No processo atual, Washington mudou os termos da acusação e denuncia o jornalista por colocar em risco a vida de informantes e agentes secretos ao divulgar seus nomes e não pela publicação de documentos confidenciais. Foi esta a linha de argumentação do promotor James Lewis, representante do governo dos EUA, em seu depoimento na terça-feira 8. A declaração irritou Assange, que interrompeu com gritos de “tolice” a exposição de Lewis. A interferência valeu-lhe uma reprimenda de Vanessa Baraitser, juíza do caso. “Se você interromper os procedimentos e atrapalhar uma testemunha que está dando seu depoimento devidamente, está aberta a possibilidade de continuarmos sem você”, advertiu.


Liderada pelo ex-juiz espanhol Baltasar Garzón, a defesa do fundador do Wikileaks argumenta que o assunto em análise não é o crime de espionagem, mas a liberdade de imprensa. “O agente da perseguição são os EUA, que continuam a fazê-lo. É absolutamente ilegal”, declarou Garzón. “Julian não sobreviverá à extradição”, escreveu em uma rede social Christine Assange, mãe do jornalista. “O jornalismo também não.” Meios de comunicação que partilharam conteúdos obtidos pela plataforma, entre eles The Guardian e The New York Times, acompanham o julgamento com certa parcimônia e defenderam de forma tímida o parceiro.

A sorte de Assange começou a mudar no ano passado. Durante o governo de Rafael Correa no Equador, o jornalista não foi incomodado no refúgio, apesar de ter sido monitorado pelo serviço secreto britânico. Nesse período, iniciou um relacionamento com Stella Morris, advogada sul-africana, com quem teve dois filhos. “Apaixonar-se em um contexto em que todos tentam destruir sua vida foi uma espécie de ato de rebelião”, disse Morris em um vídeo publicado no Twitter. A paternidade, um segredo do casal, só foi revelada como um apelo emocional contra a extradição.

A troca no governo equatoriano em 2017 abriu a oportunidade para os norte-americanos voltarem à carga. Embora tenha chegado ao poder pelas mãos de Correa, seu padrinho político, o atual presidente Lenín Moreno traiu sua base de apoio e alinhou-se a Washington.

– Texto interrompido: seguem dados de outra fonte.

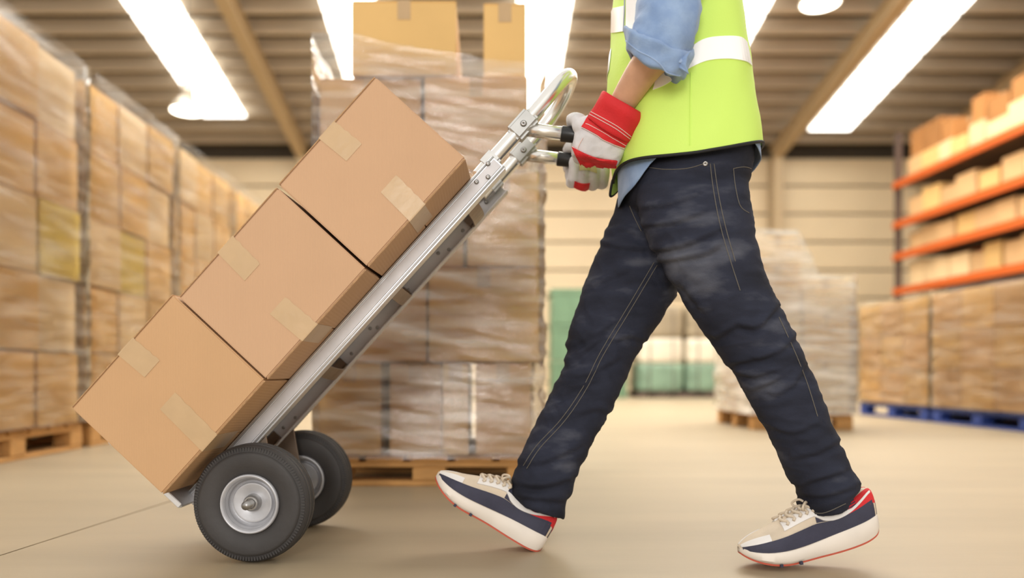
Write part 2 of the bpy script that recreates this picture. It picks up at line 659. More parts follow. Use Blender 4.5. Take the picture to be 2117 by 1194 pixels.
# ------------------------------------------------------------------ pallets
def make_pallet(name, label, mat, L, W, loc, rz=0.0, group=None, h=0.12):
    """deck boards run across W, stringers along L"""
    root = empty(name, label, 'pallet', loc, group, (0, 0, rz))
    t = .02
    n = max(5, int(L / .16))
    bw = L / n
    dm = MB().box((-bw * .42, -W / 2, 0), (bw * .42, W / 2, t)).mesh('deck_board', .003)
    dm.materials.append(mat)
    for i in range(n):
        link('deck_board', dm, root).location = (-L / 2 + bw * (i + .5), 0, h - t)
    sm = MB().box((-L / 2, -.045, 0), (L / 2, .045, t)).mesh('stringer_board', .003)
    sm.materials.append(mat)
    bm_ = MB().box((-.06, -.048, 0), (.06, .048, h - 3 * t)).mesh('block', .004)
    bm_.materials.append(mat)
    for y in (-W / 2 + .048, 0, W / 2 - .048):
        link('stringer_board', sm, root).location = (0, y, h - 2 * t)
        link('bottom_board', sm, root).location = (0, y, 0)
        for x in (-L / 2 + .06, 0, L / 2 - .06):
            link('block', bm_, root).location = (x, y, t)
    return root


CM = {}


def carton(w, d, h, mat, loc, label, group, rz=0.0, tape=True, name='carton', catname='carton'):
    """a taped carton: body with a seam groove between its top flaps, and a tape strip over the seam; origin at base centre"""
    key = (round(w, 3), round(d, 3), round(h, 3), mat)
    if key not in CM:
        m = MB()
        g = .004
        m.box((-w / 2, -d / 2, 0), (w / 2, d / 2, h - .006))
        m.box((-w / 2, -d / 2, h - .006), (-g / 2, d / 2, h)).box((g / 2, -d / 2, h - .006), (w / 2, d / 2, h))
        b = m.mesh('carton', .003)
        b.materials.append(M[mat])
        t = MB()
        tw = .024
        t.box((-tw, -d / 2 - .0012, h), (tw, d / 2 + .0012, h + .0012))
        for s in (-1, 1):
            y0, y1 = sorted((s * d / 2, s * (d / 2 + .0014)))
            t.box((-tw, y0, h - .07), (tw, y1, h + .0012))
        tm = t.mesh('tape_strip')
        tm.materials.append(M['tape'])
        CM[key] = (b, tm)
    b, tm = CM[key]
    o = link(name, b)
    tag(o, label, catname, group)
    o.location = loc
    o.rotation_euler = (0, 0, rz)
    if tape:
        link('tape_strip', tm, o)
    return o


def film_wrap(name, label, x0, x1, y0, y1, z0, z1, mat, top=None, nu=64, nv=44, seed=0, amp=.012, off=.012, lean=0.0):
    """stretch film pulled round a load: a closed sleeve with drawn wrinkles"""
    per = []
    cr = .03
    X0, X1, Y0, Y1 = x0 - off, x1 + off, y0 - off, y1 + off
    w, d = X1 - X0, Y1 - Y0
    tot = 2 * (w + d)
    for i in range(nu):
        s = tot * i / nu
        if s < w:
            per.append((Vector((X0 + s, Y0)), Vector((0, -1))))
        elif s < w + d:
            per.append((Vector((X1, Y0 + s - w)), Vector((1, 0))))
        elif s < 2 * w + d:
            per.append((Vector((X1 - (s - w - d), Y1)), Vector((0, 1))))
        else:
            per.append((Vector((X0, Y1 - (s - 2 * w - d))), Vector((-1, 0))))
    rings = []
    for j in range(nv + 1):
        t = j / nv
        ring = []
        for i, (p, n) in enumerate(per):
            z = z0 + (z1 - z0) * t
            if top:
                z = z0 + (top(p.x, p.y) - z0) * t
            q = noise.noise(Vector((p.x * 2.5 + seed, p.y * 2.5, z * 22 + p.x * 5))) * .6 + noise.noise(Vector((p.x * 7 + seed, p.y * 7, z * 55 + p.x * 9))) * .4
            q2 = noise.noise(Vector((p.x * 3 + seed + 9, p.y * 3, z * 4)))
            o_ = max(amp * (q + .5 * q2), -off * .8)
            ring.append(Vector((p.x + n.x * o_, p.y + n.y * o_, z + .012 * noise.noise(Vector((p.x * 6, p.y * 6, seed + 3))) * (j == nv))))
        rings.append(ring)
    o = MB().rings(rings, (False, False)).obj(name, M[mat], smooth=True)
    return tag(o, label, 'stretch film')


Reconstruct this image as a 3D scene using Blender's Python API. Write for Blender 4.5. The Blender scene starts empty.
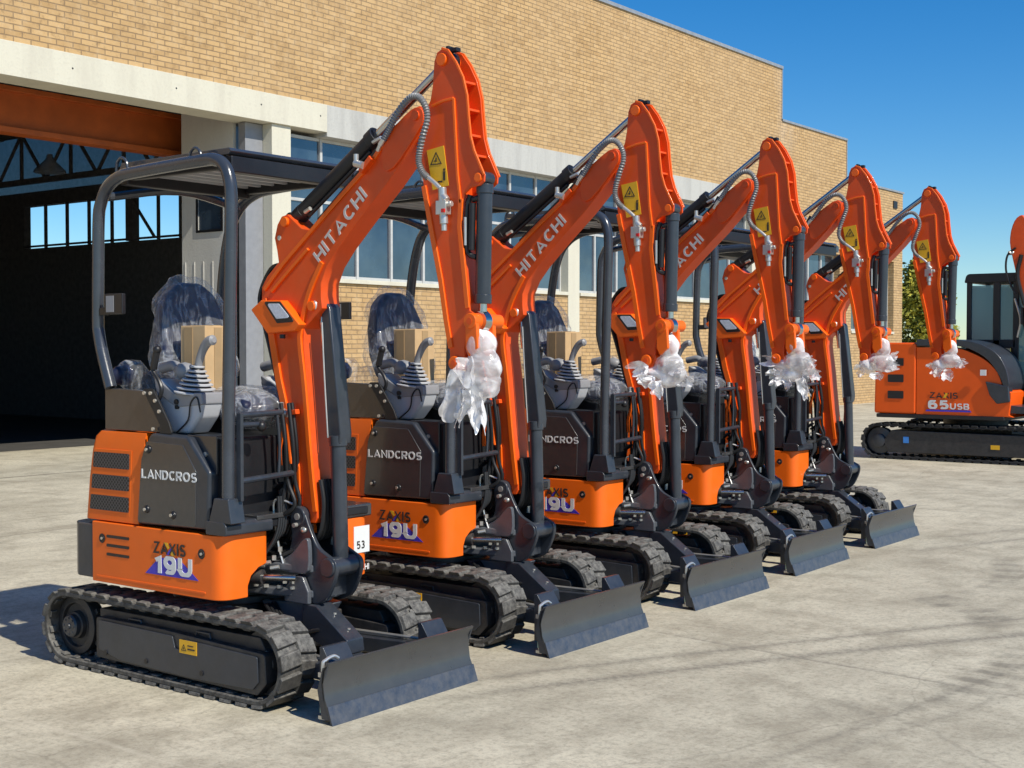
import bpy, bmesh, math, random
from mathutils import Vector, Matrix, noise
R = math.radians
PI = math.pi
sc = bpy.context.scene
col = sc.collection
random.seed(7)

# ------------------------------------------------------------------ materials
def nt(name):
    m = bpy.data.materials.new(name); m.use_nodes = True
    t = m.node_tree; b = t.nodes['Principled BSDF']
    return m, t, b
def node(t, typ, **kw):
    n = t.nodes.new(typ)
    for k, v in kw.items():
        if k.startswith('i_'):
            key = k[2:].replace('_', ' ')
            n.inputs[key].default_value = v
        else: setattr(n, k, v)
    return n
def math_node(t, op, a, b=None, clamp=False):
    n = t.nodes.new('ShaderNodeMath'); n.operation = op; n.use_clamp = clamp
    for i, v in enumerate((a, b)):
        if v is None: continue
        if isinstance(v, (int, float)): n.inputs[i].default_value = v
        else: t.links.new(v, n.inputs[i])
    return n.outputs[0]
def mixc(t, fac, a, b, mode='MIX'):
    n = t.nodes.new('ShaderNodeMix'); n.data_type = 'RGBA'; n.blend_type = mode
    if isinstance(fac, (int, float)): n.inputs[0].default_value = fac
    else: t.links.new(fac, n.inputs[0])
    for i, v in ((6, a), (7, b)):
        if isinstance(v, tuple): n.inputs[i].default_value = (v[0], v[1], v[2], 1)
        else: t.links.new(v, n.inputs[i])
    return n.outputs[2]
def ramp(t, fac, p0, p1):
    n = t.nodes.new('ShaderNodeMapRange'); n.inputs[1].default_value = p0; n.inputs[2].default_value = p1
    t.links.new(fac, n.inputs[0]); return n.outputs[0]
def paint(name, c, rough=.4, metal=0., var=.12, bump=.02, scale=9, coat=0., dust=None, dustamt=.3, spec=.5, ior=None):
    m, t, b = nt(name)
    tc = node(t, 'ShaderNodeTexCoord')
    n1 = node(t, 'ShaderNodeTexNoise', i_Scale=scale, i_Detail=6.0, i_Roughness=.6)
    t.links.new(tc.outputs['Object'], n1.inputs['Vector'])
    f = ramp(t, n1.outputs[0], .3, .7)
    d = tuple(x * (1 - var) for x in c); l = tuple(min(1, x * (1 + var)) for x in c)
    cc = mixc(t, f, d, l)
    if dust:
        n3 = node(t, 'ShaderNodeTexNoise', i_Scale=scale * 2.3, i_Detail=8.0, i_Roughness=.7)
        t.links.new(tc.outputs['Object'], n3.inputs['Vector'])
        g = node(t, 'ShaderNodeNewGeometry'); s = node(t, 'ShaderNodeSeparateXYZ'); t.links.new(g.outputs['Normal'], s.inputs[0])
        upf = math_node(t, 'MULTIPLY', math_node(t, 'ADD', s.outputs[2], .55, True), ramp(t, n3.outputs[0], .35, .62))
        cc = mixc(t, math_node(t, 'MULTIPLY', upf, dustamt), cc, dust)
    t.links.new(cc, b.inputs['Base Color'])
    rr = math_node(t, 'ADD', math_node(t, 'MULTIPLY', n1.outputs[0], .16), rough - .08, True)
    t.links.new(rr, b.inputs['Roughness'])
    b.inputs['Metallic'].default_value = metal
    b.inputs['Specular IOR Level'].default_value = spec
    if coat: b.inputs['Coat Weight'].default_value = coat; b.inputs['Coat Roughness'].default_value = .08
    if bump:
        n2 = node(t, 'ShaderNodeTexNoise', i_Scale=scale * 14, i_Detail=3.0); t.links.new(tc.outputs['Object'], n2.inputs['Vector'])
        bp = node(t, 'ShaderNodeBump', i_Strength=bump * 4, i_Distance=.004); t.links.new(n2.outputs[0], bp.inputs['Height'])
        t.links.new(bp.outputs[0], b.inputs['Normal'])
    return m
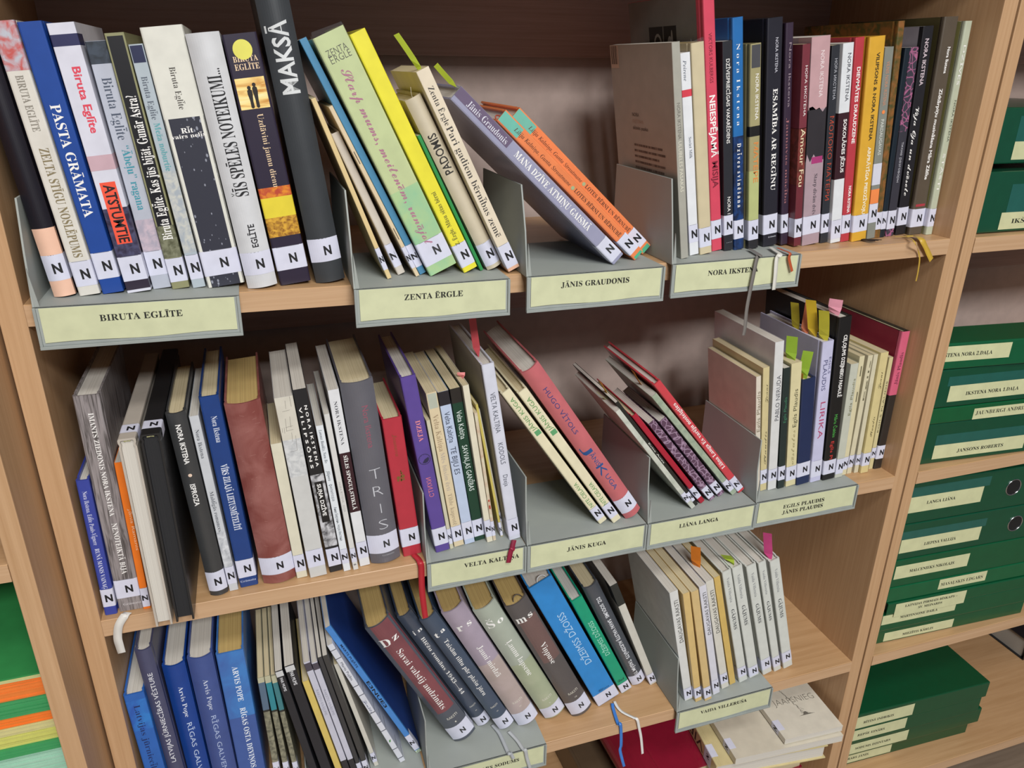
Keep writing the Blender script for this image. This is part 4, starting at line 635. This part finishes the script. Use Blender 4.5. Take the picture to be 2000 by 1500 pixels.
B(125,'r',660.7,58.6,-657.4,24.56,22.5,216.3,138.4,'#3a3f48','c',(0.5, 20.5),[('DZ. SODUMS  SAVAI VALSTIJ AUDZINĀTS  TAISĀM TI', 21.6, 191.5, 5.4, '#dfe1e5', 'S', 'd', 1.1)],[],'charcoal hardcover titled SAVAI VALSTIJ AUDZINĀTS in white capitals',sleeve=1)
B(126,'p',681.1,51.0,-660.0,21.73,11.0,213.2,136.4,'#cbc8bd','w',(2.7, 22.1),[],[(172.2, 213.2, '#2a2d2b')],'narrow off-white book with a torn-edged black head next to the last divider')
B(127,'p',715.0,6.7,-659.1,12.75,12.8,207.8,133.0,'#d5d6d3','w',(3.0, 23.7),[('DAUGAVAS RAKSTI', 113.6, 191.3, 5.9, '#4b4a46', 's', 'u', 1.3)],[],'white booklet lettered DAUGAVAS RAKSTI, first of three from the left')
B(128,'p',727.6,0.2,-659.5,12.02,10.4,206.2,131.9,'#d2b578','c',(7.1, 27.6),[],[],'first of three plain tan booklets among the white ones')
B(129,'p',742.0,-2.4,-659.3,12.77,11.2,209.3,134.0,'#cfb47e','c',(4.9, 26.6),[],[],'second of three plain tan booklets among the white ones')
B(130,'p',760.0,4.5,-659.3,13.29,11.0,209.6,134.1,'#d3d3dc','w',(6.4, 28.3),[('DAUGAVAS RAKSTI', 118.8, 197.1, 5.1, '#4b4a46', 's', 'u', 1.1)],[],'white booklet lettered DAUGAVAS RAKSTI, second of three from the left')
B(131,'p',778.7,10.5,-659.0,14.38,12.0,211.4,135.3,'#d3d0c4','w',(9.9, 30.0),[('DAUGAVAS RAKSTI', 111.9, 192.7, 5.5, '#4b4a46', 's', 'u', 1.2)],[],'white booklet lettered DAUGAVAS RAKSTI, third of three from the left',tabs=[(0.5, 35, '#d97a1c', 14, 32, 5, -42)])
B(132,'p',794.0,14.2,-659.3,14.74,9.7,212.3,135.9,'#cfb064','c',None,[],[],'third of three plain tan booklets, left of the books titled GĀJUMS')
B(133,'h',812.1,13.6,-658.6,15.32,14.4,219.3,140.3,'#cfd2cb','w',(10.5, 29.9),[('Vaida Villeruša', 161.3, 207.0, 4.0, '#85878a', 'r', 'd', 0.0), ('GĀJUMS', 108.0, 147.5, 4.9, '#4d4f52', 'b', 'd', 0.0)],[],'first from the left of five white books titled GĀJUMS')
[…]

Após um período de intensa boataria – Assange foi acusado até de sujar as paredes da embaixada com as próprias fezes –, o jornalista acabaria expulso em abril do ano passado e preso instantes depois de ultrapassar os portões do edifício de tijolos vermelhos no Knightsbridge. “Ele violou repetidamente os termos do asilo”, justificou à época Moreno. “Não tem o direito de hackear contas privadas ou telefones, em especial de países que mantêm relações amistosas com o Equador.”

Em busca de uma boa notícia capaz de encurtar a diferença nas pesquisas em relação ao democrata Joe Biden, em vantagem neste momento, Donald Trump pressiona o Reino Unido. Seus apoiadores acusam Assange de ser um “agente comunista” dedicado a destruir as liberdades da América. Há ainda uma dose de vingança. Na fase inicial do processo, em fevereiro, o fundador do Wikileaks declarou em sua defesa que Trump teria lhe oferecido perdão caso negasse a interferência russa nas eleições de 2016, outra das revelações da plataforma que continuam a atormentar o republicano. Diante da situação, o jornalista, assim como Snowden, não deve mesmo esperar um julgamento justo nos Estados Unidos.